Submitted by Jeff Gillett

“The Unquiet Grave” is no. 78 in F.J. Child’s The English and Scottish Popular Ballads. The set of words I sing is largely Version A in Child, as collected by Charlotte Latham “from a girl in Sussex” and published in 1868. (I see that I have changed them in several places without materially altering the meaning: whether by accident or design, I do not now remember!)

The tune I use was collected by Cecil Sharp from James Harding, Stow on the Wold, Gloucestershire, March 28th, 1907 and is the 32nd tune for the ballad in Bronson’s The Traditional Tunes of the Child Ballads.

In most versions, the dead lover is male and there is a suggestion of violent death as he “lies slain.” This version, however—the earliest recorded by Child—has a female lover who is simply dead and buried. Some of the best-known tunes for the ballad are quite robust and almost exuberant! This tune is, I think, quite plaintive.

I wanted to create a mysterious, spooky atmosphere. To do this, we added a higher harmony vocal for the times when the ghost speaks. At this point, I also stripped the accompaniment back for most of the ghost’s words to a repeated, chiming discord: a ninth.

Listen to Discovery singing “The Unquiet Grave:”

Sheet music for "The Unquiet Grave"
Download the sheet music for “The Unquiet Grave.”

Lyrics

Cold blows the wind over my true love

And a few small drops of rain.

I never had but one true love

And in cold grave she is lain.

I’ll do as much for my true love

As any young man may

I’ll sit and mourn all on her grave

For a twelvemonth and a day.

The twelve months and a day being done,

The dead began to speak:

“O who sits weeping on my grave

And will not let me sleep?”

“’Tis I, ’tis I, your own true love

Who sit weeping on your grave.

I want one kiss from your clay-cold lips

And that is all I crave.”

“You crave one kiss from my clay-cold lips,

But my breath is earthy strong.

If you had one kiss from my clay-cold lips

Your time would not be long.

“’Tis down in yonder garden green, love,
Where you and I did walk:

The fairest flower that e’er was seen

Is withered to a stalk.

“The stalk is withered and dry, my love

So shall our hearts decay

Then make yourself content, my love

Till God calls you away.”

Jeff Gillett writes: My interest in folk music dates back to my childhood, when my parents introduced me to the music of Pete Seeger and Joan Baez. I later discovered Martin Carthy and began to explore folk music from the UK. I have a great deal of sympathy for those who regard folksong as an essentially unaccompanied form, and have devoted my own efforts as singer and accompanist to finding an approach that supports the song without swamping it.

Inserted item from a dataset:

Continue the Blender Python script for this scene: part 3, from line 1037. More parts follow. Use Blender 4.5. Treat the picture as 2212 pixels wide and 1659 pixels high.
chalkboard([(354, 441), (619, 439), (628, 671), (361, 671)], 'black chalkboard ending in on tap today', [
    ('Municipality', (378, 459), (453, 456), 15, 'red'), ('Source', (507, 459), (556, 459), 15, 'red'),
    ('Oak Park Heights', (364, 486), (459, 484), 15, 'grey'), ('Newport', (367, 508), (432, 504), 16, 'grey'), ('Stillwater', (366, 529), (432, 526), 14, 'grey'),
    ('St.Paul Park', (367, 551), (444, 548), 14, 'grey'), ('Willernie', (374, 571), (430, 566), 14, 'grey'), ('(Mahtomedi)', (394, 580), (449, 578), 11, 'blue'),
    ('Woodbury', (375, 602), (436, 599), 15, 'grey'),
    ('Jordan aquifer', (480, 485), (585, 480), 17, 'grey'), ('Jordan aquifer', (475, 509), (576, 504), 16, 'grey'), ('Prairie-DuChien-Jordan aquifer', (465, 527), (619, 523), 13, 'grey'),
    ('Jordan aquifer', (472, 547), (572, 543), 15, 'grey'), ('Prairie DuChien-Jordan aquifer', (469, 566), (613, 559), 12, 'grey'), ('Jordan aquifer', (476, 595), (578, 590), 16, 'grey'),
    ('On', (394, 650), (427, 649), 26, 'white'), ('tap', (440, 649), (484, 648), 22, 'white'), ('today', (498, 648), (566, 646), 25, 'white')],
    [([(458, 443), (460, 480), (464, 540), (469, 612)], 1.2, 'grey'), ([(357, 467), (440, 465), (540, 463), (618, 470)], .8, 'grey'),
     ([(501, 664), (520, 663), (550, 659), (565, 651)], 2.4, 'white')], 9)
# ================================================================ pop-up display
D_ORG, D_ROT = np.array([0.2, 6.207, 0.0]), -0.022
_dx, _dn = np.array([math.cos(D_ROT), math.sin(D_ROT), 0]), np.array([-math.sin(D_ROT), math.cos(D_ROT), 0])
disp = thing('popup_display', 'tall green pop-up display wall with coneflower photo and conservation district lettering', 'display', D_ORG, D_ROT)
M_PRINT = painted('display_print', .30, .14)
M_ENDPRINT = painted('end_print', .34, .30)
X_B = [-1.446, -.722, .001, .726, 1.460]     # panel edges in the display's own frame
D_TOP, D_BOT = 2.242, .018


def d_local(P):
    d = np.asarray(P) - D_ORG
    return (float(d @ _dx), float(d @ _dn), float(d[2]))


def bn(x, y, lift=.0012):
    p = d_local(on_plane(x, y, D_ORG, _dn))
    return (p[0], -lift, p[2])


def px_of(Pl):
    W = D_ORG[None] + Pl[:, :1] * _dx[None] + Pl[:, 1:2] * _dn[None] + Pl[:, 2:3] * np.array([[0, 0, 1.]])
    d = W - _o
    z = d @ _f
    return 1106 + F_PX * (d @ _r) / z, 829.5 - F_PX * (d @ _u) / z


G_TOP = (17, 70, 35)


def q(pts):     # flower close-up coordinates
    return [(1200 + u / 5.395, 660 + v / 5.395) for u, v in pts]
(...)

I perform solo and with Elaine Gillett as Discovery. I also accompany fiddle player Becky Dellow, with whom I have worked intermittently for nearly forty years. My other longstanding musical relationship was with singer Ron Taylor, with whom I worked for many years and recorded four albums. I have appeared on albums by Jim Causley, Martin and Shan Graebe, Craig Morgan Robson and Marianne McAleer, and was also in a duo with Sarah Morgan.

I play guitar, mandolin, mandola, English concertina, and Appalachian Mountain dulcimer.